-- Begin --

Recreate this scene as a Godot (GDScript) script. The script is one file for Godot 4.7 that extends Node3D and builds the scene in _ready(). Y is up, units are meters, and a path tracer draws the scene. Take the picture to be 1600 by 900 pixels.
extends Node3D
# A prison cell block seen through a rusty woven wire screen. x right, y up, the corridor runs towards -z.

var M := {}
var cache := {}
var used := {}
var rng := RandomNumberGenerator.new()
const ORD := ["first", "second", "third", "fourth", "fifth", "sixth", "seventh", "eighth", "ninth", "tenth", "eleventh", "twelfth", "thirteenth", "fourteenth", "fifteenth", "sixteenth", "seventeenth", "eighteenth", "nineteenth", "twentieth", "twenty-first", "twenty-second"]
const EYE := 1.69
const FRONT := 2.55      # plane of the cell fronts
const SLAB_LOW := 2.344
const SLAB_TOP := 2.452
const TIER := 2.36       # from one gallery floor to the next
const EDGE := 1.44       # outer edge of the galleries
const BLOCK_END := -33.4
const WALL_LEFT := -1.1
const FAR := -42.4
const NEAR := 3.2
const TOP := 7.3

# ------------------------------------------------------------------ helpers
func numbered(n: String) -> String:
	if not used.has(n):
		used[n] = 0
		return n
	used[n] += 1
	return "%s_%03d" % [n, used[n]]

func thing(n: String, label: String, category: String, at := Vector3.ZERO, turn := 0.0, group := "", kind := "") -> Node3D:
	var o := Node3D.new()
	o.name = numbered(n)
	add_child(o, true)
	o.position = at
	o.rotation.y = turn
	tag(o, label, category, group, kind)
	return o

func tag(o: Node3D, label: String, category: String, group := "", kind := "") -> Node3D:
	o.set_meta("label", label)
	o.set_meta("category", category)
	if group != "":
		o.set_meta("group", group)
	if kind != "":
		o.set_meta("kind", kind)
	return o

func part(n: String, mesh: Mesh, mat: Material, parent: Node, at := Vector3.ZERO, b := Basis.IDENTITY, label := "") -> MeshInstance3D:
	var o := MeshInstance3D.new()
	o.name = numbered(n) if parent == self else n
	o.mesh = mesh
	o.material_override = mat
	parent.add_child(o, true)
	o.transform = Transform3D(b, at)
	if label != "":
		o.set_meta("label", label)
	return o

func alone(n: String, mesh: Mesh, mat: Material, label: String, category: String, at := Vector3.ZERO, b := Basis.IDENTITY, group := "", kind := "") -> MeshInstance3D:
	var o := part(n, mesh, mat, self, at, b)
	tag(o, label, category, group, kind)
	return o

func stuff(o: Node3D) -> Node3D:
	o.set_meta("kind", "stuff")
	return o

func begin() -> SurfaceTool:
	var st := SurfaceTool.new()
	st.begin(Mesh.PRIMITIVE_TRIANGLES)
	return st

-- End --

#### [THE EXERCISE]
Your task is to quote all of the data word for word.

#### [RESULT OF THE EXERCISE]
Recreate this scene as a Godot (GDScript) script. The script is one file for Godot 4.7 that extends Node3D and builds the scene in _ready(). Y is up, units are meters, and a path tracer draws the scene. Take the picture to be 1600 by 900 pixels.
extends Node3D
# A prison cell block seen through a rusty woven wire screen. x right, y up, the corridor runs towards -z.

var M := {}
var cache := {}
var used := {}
var rng := RandomNumberGenerator.new()
const ORD := ["first", "second", "third", "fourth", "fifth", "sixth", "seventh", "eighth", "ninth", "tenth", "eleventh", "twelfth", "thirteenth", "fourteenth", "fifteenth", "sixteenth", "seventeenth", "eighteenth", "nineteenth", "twentieth", "twenty-first", "twenty-second"]
const EYE := 1.69
const FRONT := 2.55      # plane of the cell fronts
const SLAB_LOW := 2.344
const SLAB_TOP := 2.452
const TIER := 2.36       # from one gallery floor to the next
const EDGE := 1.44       # outer edge of the galleries
const BLOCK_END := -33.4
const WALL_LEFT := -1.1
const FAR := -42.4
const NEAR := 3.2
const TOP := 7.3

# ------------------------------------------------------------------ helpers
func numbered(n: String) -> String:
	if not used.has(n):
		used[n] = 0
		return n
	used[n] += 1
	return "%s_%03d" % [n, used[n]]

func thing(n: String, label: String, category: String, at := Vector3.ZERO, turn := 0.0, group := "", kind := "") -> Node3D:
	var o := Node3D.new()
	o.name = numbered(n)
	add_child(o, true)
	o.position = at
	o.rotation.y = turn
	tag(o, label, category, group, kind)
	return o

func tag(o: Node3D, label: String, category: String, group := "", kind := "") -> Node3D:
	o.set_meta("label", label)
	o.set_meta("category", category)
	if group != "":
		o.set_meta("group", group)
	if kind != "":
		o.set_meta("kind", kind)
	return o

func part(n: String, mesh: Mesh, mat: Material, parent: Node, at := Vector3.ZERO, b := Basis.IDENTITY, label := "") -> MeshInstance3D:
	var o := MeshInstance3D.new()
	o.name = numbered(n) if parent == self else n
	o.mesh = mesh
	o.material_override = mat
	parent.add_child(o, true)
	o.transform = Transform3D(b, at)
	if label != "":
		o.set_meta("label", label)
	return o

func alone(n: String, mesh: Mesh, mat: Material, label: String, category: String, at := Vector3.ZERO, b := Basis.IDENTITY, group := "", kind := "") -> MeshInstance3D:
	var o := part(n, mesh, mat, self, at, b)
	tag(o, label, category, group, kind)
	return o

func stuff(o: Node3D) -> Node3D:
	o.set_meta("kind", "stuff")
	return o

func begin() -> SurfaceTool:
	var st := SurfaceTool.new()
	st.begin(Mesh.PRIMITIVE_TRIANGLES)
	return st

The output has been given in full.